Cornwall Council under fire as school transport plans criticised for lack of eco-awareness, out of control spending and placing cost burden on the poorest families

Following today’s meeting of the Children and Families Overview and Scrutiny Committee, the administration at Cornwall Council has been criticised for school transport plans that were presented to the Committee.

Members were presented with the council’s progress after moving responsibility for school transport away from the Children and Families Directorate, with £16million, rising to over £20million by 2023, allocated from the Education budget each year to get around 13,000 of Cornwall’s young people to school or college.

Concerns were quickly raised that within the 27 page report presented to committee, there was not one mention of climate change (especially given that half of the current school transport expenditure is for taxis), that the software package to manage the integrated transport system is estimated at £250,000 and, perhaps most shockingly, that the post 16 transport charge to parents for their children to access higher education using buses will have risen from £398 in 2017 to £515 in 2020 per child per year under the Liberal Democrat -Independent led Council.

It was then revealed on top of this that the charge from Corserv to assess each of the Council’s 400 routes to school (to confirm that they are under 3 miles and therefore not eligible for transport) is a staggering £900 per assessment.

Commenting, Councillor Simon Elliott, Vice Chair of the committee said:

“It is clear that ensuring Cornwall’s children get to schools safely is a complex issue and one that requires further careful scrutiny.”

“There were a number of major issues with today’s report that the Conservatives on the committee have concerns with.”

“I had asked for a comprehensive carbon impact statement of the school transport system, so that a benchmark can be set and that we can see how this considerable expenditure on transport is used in such a way as to give good service to the young people of Cornwall in a climate-sensitive manner.”

“We were told that one reason that it wasn’t mentioned in the report was that the Council hadn’t voted to pass the Climate Emergency motion at that point.

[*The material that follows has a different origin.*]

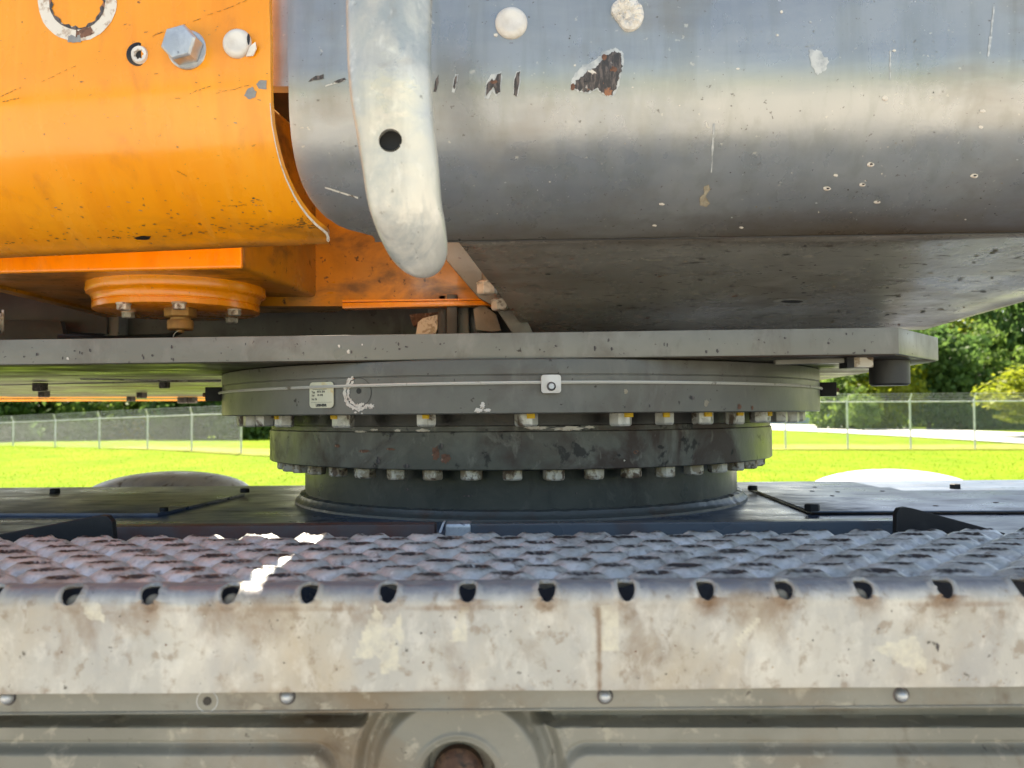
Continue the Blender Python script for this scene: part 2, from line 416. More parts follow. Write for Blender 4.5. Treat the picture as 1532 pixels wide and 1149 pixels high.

However I think we have all been aware of climate change issues for some time and this just isn’t good enough.”

“Work also needs to be done to review and justify the spiralling costs of the IT systems used to manage this work, and surely a more cost effective way can be found to assess the routes.”

Councillor Elliott continued

“We were delighted to see our six Conservative Cornish MPs lobbying bear fruit earlier this year in the form of £23million given by this Government to Cornwall, announced in September, to reduce bus fares.”

“With this in mind, £117 per child per year increase in the sixth form transport parental contribution over the life of this council cannot be justified, especially given the focus on large, centralised colleges, often away from centres of population, like St Austell.”

“We are clear that some of these funds must be used to reduce the burden on the families of sixth-form age students”

“The Schools’ Transport budget has been transferred to the Integrated Transport Team, and now falls under the Economic Growth and Development Directorate.”

“Conservatives on the Council hope that supporting families with the safe, and affordable, transport of children to schools or colleges will be at the heart of their work and we will be watching them closely on behalf of the people of Cornwall.”